The Rory Peck Awards 2000

Carmela Baranowska:
East Timor - The Law Of Violence

Winner: Features Award

Self-funded
Shot: July / September 1999
Broadcast on SBS Dateline

 

In 1999, Carmela Baranowska traveled to East Timor to document the last year of the Indonesian occupation. She acted both as camera-operator and sound recordist, working by herself. Her first film "Shoot them Dead" followed the growth of Indonesian military supported militia activity in East Timor. "The Law of Violence" is her second film and begins the day before registration commences in the UN referendum to decide East Timor's future. As the filming progressed, the Indonesian military and militia began openly intimidating journalists. Those that remained worked together to ensure that the news would be transmitted to the world. The film ends with the evacuation of the UN compound in Dili in mid-September last year. Both films are collected as "scenes from an occupation", a sixty-seven minute documentary.

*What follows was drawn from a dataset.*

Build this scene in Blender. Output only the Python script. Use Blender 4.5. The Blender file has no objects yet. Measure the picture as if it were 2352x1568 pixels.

"I was filming and sound recording by myself, without a film crew. I was a recent film graduate who first traveled to East Timor in March 1999 with a digital camera and virtually no funding. On a very practical, technical level, I also knew that working as a one-person crew meant that I had to be close to what was happening. I wanted to be closely connected to people and events, to be in the middle of any given situation - however difficult, dramatic or humorous. I wanted to follow what was going on by direct observation, the immediacy of the here and now. I was interested to see the Timorese speaking for themselves, to themselves in dramatic times, making choices in the real space in which such choices were made - their own."


Judges Quotes:

"shot in a difficult, delicate situation,this piece underlines how independent journalists are bearing witness. Being there to the end of the story when most crews were forced into the UN compound, she stuck with people, recording them, moving between both sides."
Nik Gowing, presenter, BBC World

Very moving and intense. Not seeking melodramatic effect, even when showing hysterical people, not the traditional approach - It's the camera that does the talking."
lla Terkelson, TV2 Denmark

"The power of the emotions really came through"

Peter Knowles, BBCNews

"She is obviously a real talent and has a great eye."
David Lloyd, Commissioning Editor, Channel 4 Television


Carmela Baranowska - Biography

Carmela Baranowska was born in Sydney in 1969 and went to the University of Melbourne where she obtained a Master of Arts in English and Cultural Studies in 1995. Between 1993-5 she travelled widely in Thailand and Burma living with the Karen, an ethnic minority group in Burma that has been fighting the world's longest running civil war. In 1997 Carmela studied at the Victorian College of the Arts School of film and television, obtaining a Graduate Diploma in Documentary Filmmaking. Her VCA graduation film "Hidden in the Wind" was awarded the Film Victoria Award for Best Documentary at the VCA Graduation Screenings and the 1998 ATOM award for Best Tertiary Student Produced Documentary. It was later screened at the 1998 International Documentary Film Festival in Lisbon. In 1998 Carmela worked as a director of photography on "Here to Stay" (director: Catherine Gough-Brady), a one-hour documentary about the Maritime Union of Australia dispute.